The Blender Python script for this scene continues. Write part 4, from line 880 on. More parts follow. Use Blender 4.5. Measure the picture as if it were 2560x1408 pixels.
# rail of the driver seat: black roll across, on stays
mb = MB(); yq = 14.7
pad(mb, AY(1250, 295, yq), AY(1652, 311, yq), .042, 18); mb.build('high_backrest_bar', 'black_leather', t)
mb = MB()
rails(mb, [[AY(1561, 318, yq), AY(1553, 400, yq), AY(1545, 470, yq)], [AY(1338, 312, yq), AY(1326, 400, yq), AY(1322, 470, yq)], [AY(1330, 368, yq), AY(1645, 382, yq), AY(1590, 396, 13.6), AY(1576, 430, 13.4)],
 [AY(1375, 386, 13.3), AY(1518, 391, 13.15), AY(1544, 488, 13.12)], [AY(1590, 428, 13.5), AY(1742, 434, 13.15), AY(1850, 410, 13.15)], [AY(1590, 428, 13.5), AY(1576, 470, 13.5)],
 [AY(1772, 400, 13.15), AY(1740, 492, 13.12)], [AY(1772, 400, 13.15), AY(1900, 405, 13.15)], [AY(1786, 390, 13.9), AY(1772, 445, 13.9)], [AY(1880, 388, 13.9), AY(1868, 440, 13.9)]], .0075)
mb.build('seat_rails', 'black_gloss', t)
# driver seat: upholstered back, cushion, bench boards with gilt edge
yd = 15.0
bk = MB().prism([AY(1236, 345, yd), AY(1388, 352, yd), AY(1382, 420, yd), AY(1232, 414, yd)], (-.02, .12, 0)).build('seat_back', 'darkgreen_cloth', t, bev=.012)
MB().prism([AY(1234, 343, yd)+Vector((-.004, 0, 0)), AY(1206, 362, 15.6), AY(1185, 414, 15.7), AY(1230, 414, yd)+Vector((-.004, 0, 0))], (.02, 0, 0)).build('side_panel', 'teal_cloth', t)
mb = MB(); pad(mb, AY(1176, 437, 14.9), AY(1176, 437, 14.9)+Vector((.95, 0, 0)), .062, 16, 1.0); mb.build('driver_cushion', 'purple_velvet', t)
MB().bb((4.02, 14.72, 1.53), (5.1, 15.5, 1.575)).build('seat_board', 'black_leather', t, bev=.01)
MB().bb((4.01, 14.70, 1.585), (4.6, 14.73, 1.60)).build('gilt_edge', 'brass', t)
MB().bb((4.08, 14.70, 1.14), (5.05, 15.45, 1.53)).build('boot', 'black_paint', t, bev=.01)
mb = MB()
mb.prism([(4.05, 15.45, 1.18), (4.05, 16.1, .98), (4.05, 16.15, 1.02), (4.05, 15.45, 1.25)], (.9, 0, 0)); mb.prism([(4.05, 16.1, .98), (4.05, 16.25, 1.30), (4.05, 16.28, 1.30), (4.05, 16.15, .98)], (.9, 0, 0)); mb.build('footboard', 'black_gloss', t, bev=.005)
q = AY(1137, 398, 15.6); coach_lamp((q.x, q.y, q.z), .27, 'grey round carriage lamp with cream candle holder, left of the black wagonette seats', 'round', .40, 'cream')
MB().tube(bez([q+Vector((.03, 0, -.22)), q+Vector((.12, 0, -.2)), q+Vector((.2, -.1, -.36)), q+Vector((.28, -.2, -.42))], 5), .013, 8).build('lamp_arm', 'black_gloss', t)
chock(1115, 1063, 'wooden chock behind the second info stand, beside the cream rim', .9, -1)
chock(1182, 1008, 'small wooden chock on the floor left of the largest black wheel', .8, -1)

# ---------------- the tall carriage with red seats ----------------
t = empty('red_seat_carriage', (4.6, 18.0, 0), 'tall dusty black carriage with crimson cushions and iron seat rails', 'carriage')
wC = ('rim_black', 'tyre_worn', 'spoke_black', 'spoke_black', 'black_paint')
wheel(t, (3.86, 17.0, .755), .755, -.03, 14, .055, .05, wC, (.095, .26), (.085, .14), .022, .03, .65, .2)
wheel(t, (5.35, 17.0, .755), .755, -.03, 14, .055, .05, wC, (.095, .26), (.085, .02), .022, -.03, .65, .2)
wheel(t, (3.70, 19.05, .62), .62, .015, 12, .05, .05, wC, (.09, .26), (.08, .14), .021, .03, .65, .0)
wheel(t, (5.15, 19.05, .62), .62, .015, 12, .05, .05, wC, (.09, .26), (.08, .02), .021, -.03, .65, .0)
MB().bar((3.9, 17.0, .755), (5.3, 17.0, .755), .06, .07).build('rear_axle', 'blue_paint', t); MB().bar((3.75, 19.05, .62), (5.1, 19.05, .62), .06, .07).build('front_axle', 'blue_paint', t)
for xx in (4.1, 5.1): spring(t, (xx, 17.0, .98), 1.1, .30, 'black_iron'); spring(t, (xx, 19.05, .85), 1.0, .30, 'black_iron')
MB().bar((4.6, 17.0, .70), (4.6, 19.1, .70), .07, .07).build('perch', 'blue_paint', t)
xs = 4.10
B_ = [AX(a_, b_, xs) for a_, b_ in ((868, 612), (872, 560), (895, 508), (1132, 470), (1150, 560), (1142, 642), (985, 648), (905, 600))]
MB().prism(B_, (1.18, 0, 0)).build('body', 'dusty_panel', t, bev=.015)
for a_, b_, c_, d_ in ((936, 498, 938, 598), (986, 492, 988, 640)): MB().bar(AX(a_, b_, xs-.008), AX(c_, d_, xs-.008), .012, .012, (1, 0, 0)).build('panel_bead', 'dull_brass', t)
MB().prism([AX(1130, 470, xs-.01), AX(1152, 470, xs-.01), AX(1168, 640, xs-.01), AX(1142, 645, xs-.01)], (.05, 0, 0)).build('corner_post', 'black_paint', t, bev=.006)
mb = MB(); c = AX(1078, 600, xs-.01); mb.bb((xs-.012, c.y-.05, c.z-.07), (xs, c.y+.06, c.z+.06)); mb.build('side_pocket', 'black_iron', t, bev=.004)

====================

SHORT PROBLEM
Give back the whole listing exactly as it reads.

FULL OUTPUT
The Blender Python script for this scene continues. Write part 4, from line 880 on. More parts follow. Use Blender 4.5. Measure the picture as if it were 2560x1408 pixels.
# rail of the driver seat: black roll across, on stays
mb = MB(); yq = 14.7
pad(mb, AY(1250, 295, yq), AY(1652, 311, yq), .042, 18); mb.build('high_backrest_bar', 'black_leather', t)
mb = MB()
rails(mb, [[AY(1561, 318, yq), AY(1553, 400, yq), AY(1545, 470, yq)], [AY(1338, 312, yq), AY(1326, 400, yq), AY(1322, 470, yq)], [AY(1330, 368, yq), AY(1645, 382, yq), AY(1590, 396, 13.6), AY(1576, 430, 13.4)],
 [AY(1375, 386, 13.3), AY(1518, 391, 13.15), AY(1544, 488, 13.12)], [AY(1590, 428, 13.5), AY(1742, 434, 13.15), AY(1850, 410, 13.15)], [AY(1590, 428, 13.5), AY(1576, 470, 13.5)],
 [AY(1772, 400, 13.15), AY(1740, 492, 13.12)], [AY(1772, 400, 13.15), AY(1900, 405, 13.15)], [AY(1786, 390, 13.9), AY(1772, 445, 13.9)], [AY(1880, 388, 13.9), AY(1868, 440, 13.9)]], .0075)
mb.build('seat_rails', 'black_gloss', t)
# driver seat: upholstered back, cushion, bench boards with gilt edge
yd = 15.0
bk = MB().prism([AY(1236, 345, yd), AY(1388, 352, yd), AY(1382, 420, yd), AY(1232, 414, yd)], (-.02, .12, 0)).build('seat_back', 'darkgreen_cloth', t, bev=.012)
MB().prism([AY(1234, 343, yd)+Vector((-.004, 0, 0)), AY(1206, 362, 15.6), AY(1185, 414, 15.7), AY(1230, 414, yd)+Vector((-.004, 0, 0))], (.02, 0, 0)).build('side_panel', 'teal_cloth', t)
mb = MB(); pad(mb, AY(1176, 437, 14.9), AY(1176, 437, 14.9)+Vector((.95, 0, 0)), .062, 16, 1.0); mb.build('driver_cushion', 'purple_velvet', t)
MB().bb((4.02, 14.72, 1.53), (5.1, 15.5, 1.575)).build('seat_board', 'black_leather', t, bev=.01)
MB().bb((4.01, 14.70, 1.585), (4.6, 14.73, 1.60)).build('gilt_edge', 'brass', t)
MB().bb((4.08, 14.70, 1.14), (5.05, 15.45, 1.53)).build('boot', 'black_paint', t, bev=.01)
mb = MB()
mb.prism([(4.05, 15.45, 1.18), (4.05, 16.1, .98), (4.05, 16.15, 1.02), (4.05, 15.45, 1.25)], (.9, 0, 0)); mb.prism([(4.05, 16.1, .98), (4.05, 16.25, 1.30), (4.05, 16.28, 1.30), (4.05, 16.15, .98)], (.9, 0, 0)); mb.build('footboard', 'black_gloss', t, bev=.005)
q = AY(1137, 398, 15.6); coach_lamp((q.x, q.y, q.z), .27, 'grey round carriage lamp with cream candle holder, left of the black wagonette seats', 'round', .40, 'cream')
MB().tube(bez([q+Vector((.03, 0, -.22)), q+Vector((.12, 0, -.2)), q+Vector((.2, -.1, -.36)), q+Vector((.28, -.2, -.42))], 5), .013, 8).build('lamp_arm', 'black_gloss', t)
chock(1115, 1063, 'wooden chock behind the second info stand, beside the cream rim', .9, -1)
chock(1182, 1008, 'small wooden chock on the floor left of the largest black wheel', .8, -1)

# ---------------- the tall carriage with red seats ----------------
t = empty('red_seat_carriage', (4.6, 18.0, 0), 'tall dusty black carriage with crimson cushions and iron seat rails', 'carriage')
wC = ('rim_black', 'tyre_worn', 'spoke_black', 'spoke_black', 'black_paint')
wheel(t, (3.86, 17.0, .755), .755, -.03, 14, .055, .05, wC, (.095, .26), (.085, .14), .022, .03, .65, .2)
wheel(t, (5.35, 17.0, .755), .755, -.03, 14, .055, .05, wC, (.095, .26), (.085, .02), .022, -.03, .65, .2)
wheel(t, (3.70, 19.05, .62), .62, .015, 12, .05, .05, wC, (.09, .26), (.08, .14), .021, .03, .65, .0)
wheel(t, (5.15, 19.05, .62), .62, .015, 12, .05, .05, wC, (.09, .26), (.08, .02), .021, -.03, .65, .0)
MB().bar((3.9, 17.0, .755), (5.3, 17.0, .755), .06, .07).build('rear_axle', 'blue_paint', t); MB().bar((3.75, 19.05, .62), (5.1, 19.05, .62), .06, .07).build('front_axle', 'blue_paint', t)
for xx in (4.1, 5.1): spring(t, (xx, 17.0, .98), 1.1, .30, 'black_iron'); spring(t, (xx, 19.05, .85), 1.0, .30, 'black_iron')
MB().bar((4.6, 17.0, .70), (4.6, 19.1, .70), .07, .07).build('perch', 'blue_paint', t)
xs = 4.10
B_ = [AX(a_, b_, xs) for a_, b_ in ((868, 612), (872, 560), (895, 508), (1132, 470), (1150, 560), (1142, 642), (985, 648), (905, 600))]
MB().prism(B_, (1.18, 0, 0)).build('body', 'dusty_panel', t, bev=.015)
for a_, b_, c_, d_ in ((936, 498, 938, 598), (986, 492, 988, 640)): MB().bar(AX(a_, b_, xs-.008), AX(c_, d_, xs-.008), .012, .012, (1, 0, 0)).build('panel_bead', 'dull_brass', t)
MB().prism([AX(1130, 470, xs-.01), AX(1152, 470, xs-.01), AX(1168, 640, xs-.01), AX(1142, 645, xs-.01)], (.05, 0, 0)).build('corner_post', 'black_paint', t, bev=.006)
mb = MB(); c = AX(1078, 600, xs-.01); mb.bb((xs-.012, c.y-.05, c.z-.07), (xs, c.y+.06, c.z+.06)); mb.build('side_pocket', 'black_iron', t, bev=.004)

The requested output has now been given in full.